The former president’s incessant barrage of donor appeals has garnered him a massive influx of cash ($122 million entering 2022), but GOP officials worry that it undercuts their ability to craft a durable fundraising operation that benefits the entire party, according to Axios.

The outlet reports that Trump’s “ceaseless emails and text messages” imperil GOP “efforts to build a sustainable, grassroots base of financial support for anyone not named Trump.”

Axios cites data from The Defending Democracy Together Institute which indicates that Trump has sent an average of 14 fundraising emails a day since the beginning of the year. (He sent 10 a day between October and the end of December. Christmas offered a reprieve; just two were sent that day.)

Because of the high volume, donation requests from other Republican candidates can easily get lost in an inbox or donors might give to Trump repeatedly instead of to more needy campaigns. “The chances of [conservative donors] opening [a candidate’s email], let alone reading, clicking and donating, is pretty small to begin with,” said one GOP strategist to Axios.

In addition, Trump’s fundraising success has inspired many Republican candidates to adopt his hyperbolic tone and inflammatory rhetoric. GOP strategist are worried that this approach will ultimately backfire, as donors get burned out by increasingly unhinged emails.

But Republican candidates aren’t just parroting Trump’s bombast, they’re also explicitly using his name to appeal to donors. That puts the Republican National Committee in an untenable position. Will they compromise their pledge of neutrality in the 2024 presidential primary if Trump threatens to crack down on GOP candidates invoking his name to raise desperately needed money? (All indicators suggest Trump will run in 2024 and that he expects the full loyalty of the RNC.)

In short, Axios write, “All of this is building a Republican fundraising machine and ecosystem that’s heavily reliant on one person: Donald Trump.”

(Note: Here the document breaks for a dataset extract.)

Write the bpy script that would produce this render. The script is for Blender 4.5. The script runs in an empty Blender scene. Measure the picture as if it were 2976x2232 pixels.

That’s a particular problem because Trump is notoriously ungenerous and self-dealing. According to a recent report in The New York Times, Trump’s PACs spent $600,000 in 2021 at Trump-owned properties for expenses like rent, meals, meeting expenses and hotel stays. During that same time period, he donated just $350,000 to the scores of political candidate he endorsed.

A Trump spokesman defended his fundraising practices to Axios, writing “No one in the history of the Republican Party has done more to grow the donor pool at every level than President Donald J. Trump, something that pays untold dividends to Republican candidates and causes across the nation.”